In part, that’s because the Corps of Engineers that controls dams on Lake Lanier, West Point Lake, Lake Walter F. George (Lake Eufaula) and Lake Seminole.

Kelly said in his ruling that the benefits of strict water appointment would not substantially outweigh the harm that might result.

“This is especially true given that the Army Corps’ reservoir operations on the Chattahoochee River would prevent most streamflow increases from reaching Florida during the times when more streamflow is needed to alleviate Florida’s alleged harms,” he said.

Georgia has taken significant steps to reduce water usage in the past 15 years. In 2008, regional water plans were approved, and in 2010, the Georgia Water Stewardship Act was passed.

Then-Gov.
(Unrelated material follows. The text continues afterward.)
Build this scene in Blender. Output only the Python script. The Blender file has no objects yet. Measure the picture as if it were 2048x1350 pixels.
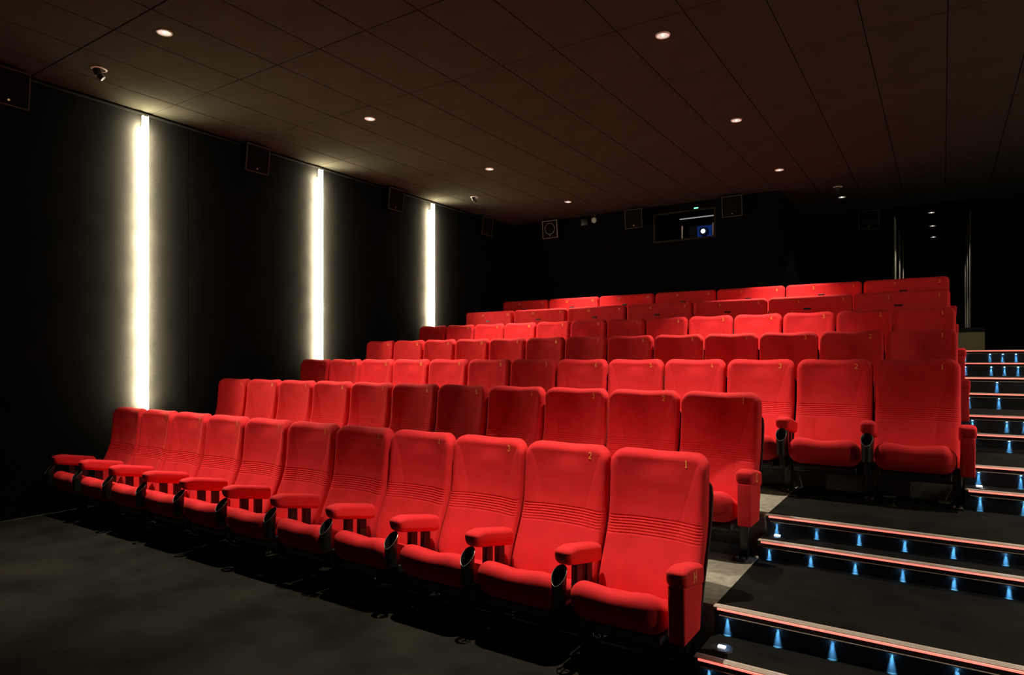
import bpy, math, random
from mathutils import Matrix, Vector
random.seed(7)
SC = bpy.context.scene
COL = SC.collection
PI = math.pi

# ------------------------------------------------------------------ camera, world, exposure
EYE = 1.533
cam_d = bpy.data.cameras.new('camera')
cam = bpy.data.objects.new('camera', cam_d); COL.objects.link(cam)
cam_d.sensor_width = 36.0
cam_d.lens = 1303.4 / 2048 * 36.0
cam_d.shift_y = 43.4 / 2048
cam_d.clip_start = 0.05
cam.location = (0, 0, EYE)
cam.rotation_euler = (PI / 2, 0, math.radians(33.483))
SC.camera = cam
SC.view_settings.view_transform = 'Standard'
SC.view_settings.look = 'None'
SC.view_settings.gamma = 1.0
SC.view_settings.use_curve_mapping = False
SC.view_settings.exposure = 0.0
SC.cycles.max_bounces = 6; SC.cycles.diffuse_bounces = 4; SC.cycles.glossy_bounces = 3; SC.cycles.transmission_bounces = 6
SC.cycles.caustics_reflective = False; SC.cycles.caustics_refractive = False
w = bpy.data.worlds.new('world'); SC.world = w
w.use_nodes = True
w.node_tree.nodes['Background'].inputs[0].default_value = (0.0, 0.0, 0.0, 1)
w.node_tree.nodes['Background'].inputs[1].default_value = 0.0
# lamp strengths used by the lamp builders further down
DOWNLIGHT_W = 820.0
DOWNLIGHT_ANGLE = 65.0
DOWNLIGHT_BLEND = 1.0
STRIP_EMIT = 86.0
ADDED_UPLIGHT_W = 42.0
HALO_EMIT = 3400.0
BLUE_W = 26.0
WARM = (1.0, 0.86, 0.66)
STRIP_COL = (1.0, 0.87, 0.62)

# ------------------------------------------------------------------ dimensions
WX = -7.45                      # left wall
RX = 5.0                        # right wall
FY = -3.2                       # wall behind the camera (screen side)
BY = 11.15                      # back wall of the seating block
RY = 13.6                       # wall around the entrance corridor
CY = 18.6                       # end of the corridor
CEIL = 4.263
PITCH = 0.57
ROWY = [3.409, 4.603, 5.809, 7.017, 8.211, 9.41, 10.60]
TIERZ = [0.0, 0.274, 0.505, 0.779, 1.054, 1.348, 1.633]
EDGE = [None, 3.36, 4.53, 5.67, 6.84, 8.02, 9.20]
LOW = [None, 3.05, 4.31, 5.44, 6.60, 7.77, 8.95]
AX = -0.975                     # left end of the wide steps
BX = 0.125                      # left end of the narrow steps

# ------------------------------------------------------------------ materials
def nodes_of(name):
    m = bpy.data.materials.new(name); m.use_nodes = True
    nt = m.node_tree
    return m, nt, nt.nodes['Principled BSDF']

def mat(name, col, rough=0.6, metal=0.0, spec=0.5, noise=0.0, nscale=30.0, bump=0.0, bscale=200.0, sheen=0.0, sheen_col=None, col2=None):
    m, nt, b = nodes_of(name)
    b.inputs['Base Color'].default_value = (*col, 1)
    b.inputs['Roughness'].default_value = rough
    b.inputs['Metallic'].default_value = metal
    b.inputs['Specular IOR Level'].default_value = spec
    if sheen:
        b.inputs['Sheen Weight'].default_value = sheen
        b.inputs['Sheen Roughness'].default_value = 0.45
        b.inputs['Sheen Tint'].default_value = (*(sheen_col or col), 1)
    tc = nt.nodes.new('ShaderNodeTexCoord')
    if noise:
        n = nt.nodes.new('ShaderNodeTexNoise'); n.inputs['Scale'].default_value = nscale; n.inputs['Detail'].default_value = 5
        nt.links.new(tc.outputs['Object'], n.inputs['Vector'])
        r = nt.nodes.new('ShaderNodeValToRGB')
        r.color_ramp.elements[0].position = 0.3; r.color_ramp.elements[1].position = 0.7
        c2 = col2 or tuple(c * (1 + noise) for c in col)
        r.color_ramp.elements[0].color = (*[c * (1 - noise) for c in col], 1)
        r.color_ramp.elements[1].color = (*c2, 1)
        nt.links.new(n.outputs['Fac'], r.inputs['Fac'])
        nt.links.new(r.outputs['Color'], b.inputs['Base Color'])
    if bump:
        n2 = nt.nodes.new('ShaderNodeTexNoise'); n2.inputs['Scale'].default_value = bscale; n2.inputs['Detail'].default_value = 3
        nt.links.new(tc.outputs['Object'], n2.inputs['Vector'])
        bp = nt.nodes.new('ShaderNodeBump'); bp.inputs['Strength'].default_value = bump; bp.inputs['Distance'].default_value = 0.002
        nt.links.new(n2.outputs['Fac'], bp.inputs['Height'])
        nt.links.new(bp.outputs['Normal'], b.inputs['Normal'])
    return m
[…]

Sonny Perdue put together a “blue-ribbon,” statewide committee to study Georgia’s water use, Smith said. The committee brought together business leaders, natural resource leaders, legislators, and representatives from metro Atlanta and rural areas.

The metro-Atlanta area has made great strides in reducing water use Smith said, adding Kelly acknowledged that.

Among conservation measures were getting rid of leaky toilets, adding more efficient water fixtures, and more efficient irrigation for farming. Instead of overhead spraying, which is inefficient and causes loss to evaporation, farmers now often use drip irrigation directly onto the ground.

There are even irrigation systems that emit water based on satellite readings, Smith said.

Farmers who draw out of the rivers now have to have meters to measure how much water they take out.

“If you’re a successful farmer in southwest Georgia, one of the things you have to do is have efficient use of water – because that is a cost to you,” Smith said. “Whenever they can cut back costs, they are doing so."

In the suit, Georgia argued that it was being a good steward of water.

“And we were not just saying that – we were backing it up with facts,” Smith said.